Task brief: Leave out the pictures and copy everything else below exactly.
++++ Source data
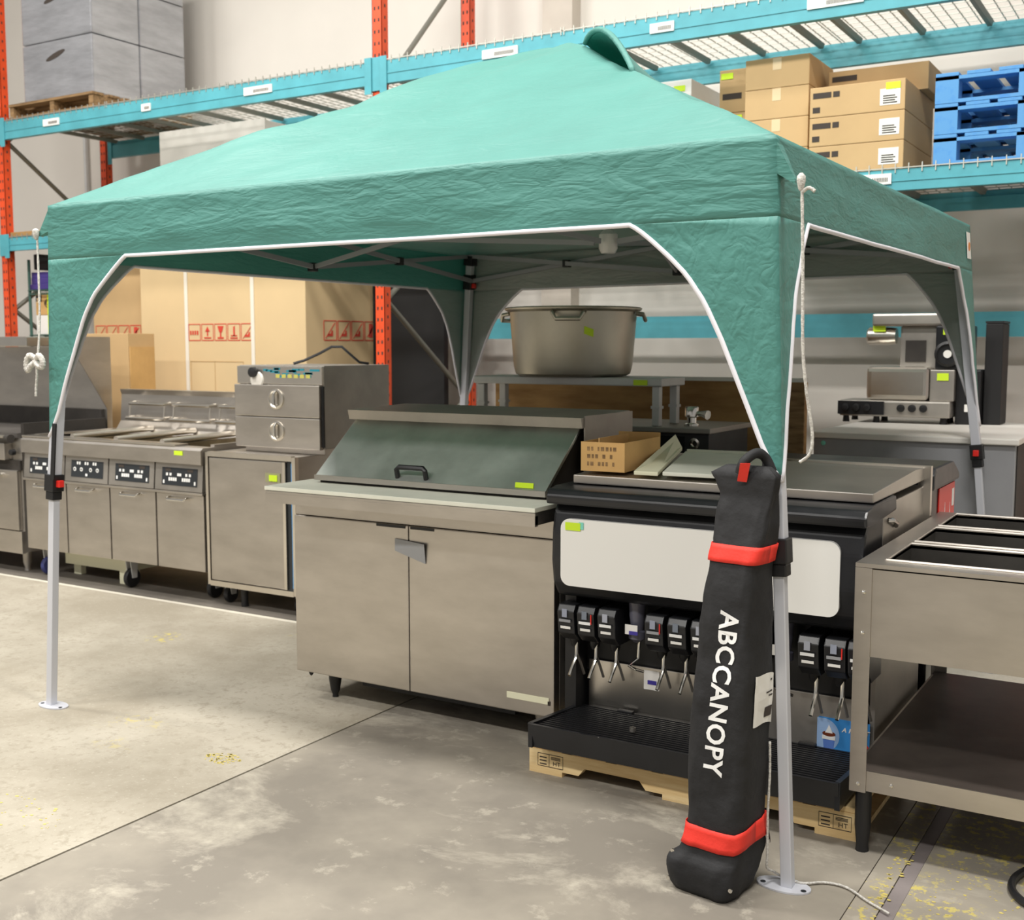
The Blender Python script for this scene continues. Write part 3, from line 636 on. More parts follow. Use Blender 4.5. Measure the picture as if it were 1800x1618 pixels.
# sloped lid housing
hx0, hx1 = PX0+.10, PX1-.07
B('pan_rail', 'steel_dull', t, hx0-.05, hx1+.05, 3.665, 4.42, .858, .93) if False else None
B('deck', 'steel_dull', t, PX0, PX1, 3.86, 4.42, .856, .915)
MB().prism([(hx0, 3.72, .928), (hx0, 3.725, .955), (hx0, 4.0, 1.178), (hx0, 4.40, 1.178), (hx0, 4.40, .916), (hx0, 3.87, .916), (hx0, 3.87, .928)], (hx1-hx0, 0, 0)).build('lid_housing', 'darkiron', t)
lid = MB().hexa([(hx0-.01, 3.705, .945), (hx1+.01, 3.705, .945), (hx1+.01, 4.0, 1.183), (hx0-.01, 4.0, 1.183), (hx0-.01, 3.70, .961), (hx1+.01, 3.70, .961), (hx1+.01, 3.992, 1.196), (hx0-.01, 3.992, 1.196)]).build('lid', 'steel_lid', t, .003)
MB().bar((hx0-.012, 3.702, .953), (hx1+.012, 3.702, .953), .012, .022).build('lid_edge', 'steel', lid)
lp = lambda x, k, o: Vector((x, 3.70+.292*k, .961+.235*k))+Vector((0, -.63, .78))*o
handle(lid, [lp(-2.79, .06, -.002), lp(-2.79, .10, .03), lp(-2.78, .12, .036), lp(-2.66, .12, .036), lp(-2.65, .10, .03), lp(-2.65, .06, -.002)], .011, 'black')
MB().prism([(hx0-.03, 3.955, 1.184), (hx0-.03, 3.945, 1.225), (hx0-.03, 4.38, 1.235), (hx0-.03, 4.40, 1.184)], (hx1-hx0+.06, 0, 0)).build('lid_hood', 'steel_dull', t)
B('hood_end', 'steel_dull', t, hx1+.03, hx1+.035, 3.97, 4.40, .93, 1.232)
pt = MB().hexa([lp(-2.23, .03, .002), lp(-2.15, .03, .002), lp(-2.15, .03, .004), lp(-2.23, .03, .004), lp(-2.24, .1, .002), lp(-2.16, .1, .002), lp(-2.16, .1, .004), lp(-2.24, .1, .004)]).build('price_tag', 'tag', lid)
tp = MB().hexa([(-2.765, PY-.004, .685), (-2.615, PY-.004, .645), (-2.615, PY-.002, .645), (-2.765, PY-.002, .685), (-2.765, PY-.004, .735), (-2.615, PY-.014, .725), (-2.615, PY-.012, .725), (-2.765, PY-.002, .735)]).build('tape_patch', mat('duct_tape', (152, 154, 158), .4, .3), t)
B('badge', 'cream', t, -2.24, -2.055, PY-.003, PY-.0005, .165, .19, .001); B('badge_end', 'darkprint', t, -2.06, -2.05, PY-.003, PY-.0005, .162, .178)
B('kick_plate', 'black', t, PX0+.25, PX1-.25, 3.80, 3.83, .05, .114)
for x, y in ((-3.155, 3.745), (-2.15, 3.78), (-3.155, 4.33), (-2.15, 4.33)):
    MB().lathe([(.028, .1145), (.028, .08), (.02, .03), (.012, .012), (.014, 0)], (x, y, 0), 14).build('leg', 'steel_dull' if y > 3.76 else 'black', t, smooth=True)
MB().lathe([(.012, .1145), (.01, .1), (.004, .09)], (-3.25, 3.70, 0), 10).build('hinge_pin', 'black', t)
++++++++
Exercise solution:
The Blender Python script for this scene continues. Write part 3, from line 636 on. More parts follow. Use Blender 4.5. Measure the picture as if it were 1800x1618 pixels.
# sloped lid housing
hx0, hx1 = PX0+.10, PX1-.07
B('pan_rail', 'steel_dull', t, hx0-.05, hx1+.05, 3.665, 4.42, .858, .93) if False else None
B('deck', 'steel_dull', t, PX0, PX1, 3.86, 4.42, .856, .915)
MB().prism([(hx0, 3.72, .928), (hx0, 3.725, .955), (hx0, 4.0, 1.178), (hx0, 4.40, 1.178), (hx0, 4.40, .916), (hx0, 3.87, .916), (hx0, 3.87, .928)], (hx1-hx0, 0, 0)).build('lid_housing', 'darkiron', t)
lid = MB().hexa([(hx0-.01, 3.705, .945), (hx1+.01, 3.705, .945), (hx1+.01, 4.0, 1.183), (hx0-.01, 4.0, 1.183), (hx0-.01, 3.70, .961), (hx1+.01, 3.70, .961), (hx1+.01, 3.992, 1.196), (hx0-.01, 3.992, 1.196)]).build('lid', 'steel_lid', t, .003)
MB().bar((hx0-.012, 3.702, .953), (hx1+.012, 3.702, .953), .012, .022).build('lid_edge', 'steel', lid)
lp = lambda x, k, o: Vector((x, 3.70+.292*k, .961+.235*k))+Vector((0, -.63, .78))*o
handle(lid, [lp(-2.79, .06, -.002), lp(-2.79, .10, .03), lp(-2.78, .12, .036), lp(-2.66, .12, .036), lp(-2.65, .10, .03), lp(-2.65, .06, -.002)], .011, 'black')
MB().prism([(hx0-.03, 3.955, 1.184), (hx0-.03, 3.945, 1.225), (hx0-.03, 4.38, 1.235), (hx0-.03, 4.40, 1.184)], (hx1-hx0+.06, 0, 0)).build('lid_hood', 'steel_dull', t)
B('hood_end', 'steel_dull', t, hx1+.03, hx1+.035, 3.97, 4.40, .93, 1.232)
pt = MB().hexa([lp(-2.23, .03, .002), lp(-2.15, .03, .002), lp(-2.15, .03, .004), lp(-2.23, .03, .004), lp(-2.24, .1, .002), lp(-2.16, .1, .002), lp(-2.16, .1, .004), lp(-2.24, .1, .004)]).build('price_tag', 'tag', lid)
tp = MB().hexa([(-2.765, PY-.004, .685), (-2.615, PY-.004, .645), (-2.615, PY-.002, .645), (-2.765, PY-.002, .685), (-2.765, PY-.004, .735), (-2.615, PY-.014, .725), (-2.615, PY-.012, .725), (-2.765, PY-.002, .735)]).build('tape_patch', mat('duct_tape', (152, 154, 158), .4, .3), t)
B('badge', 'cream', t, -2.24, -2.055, PY-.003, PY-.0005, .165, .19, .001); B('badge_end', 'darkprint', t, -2.06, -2.05, PY-.003, PY-.0005, .162, .178)
B('kick_plate', 'black', t, PX0+.25, PX1-.25, 3.80, 3.83, .05, .114)
for x, y in ((-3.155, 3.745), (-2.15, 3.78), (-3.155, 4.33), (-2.15, 4.33)):
    MB().lathe([(.028, .1145), (.028, .08), (.02, .03), (.012, .012), (.014, 0)], (x, y, 0), 14).build('leg', 'steel_dull' if y > 3.76 else 'black', t, smooth=True)
MB().lathe([(.012, .1145), (.01, .1), (.004, .09)], (-3.25, 3.70, 0), 10).build('hinge_pin', 'black', t)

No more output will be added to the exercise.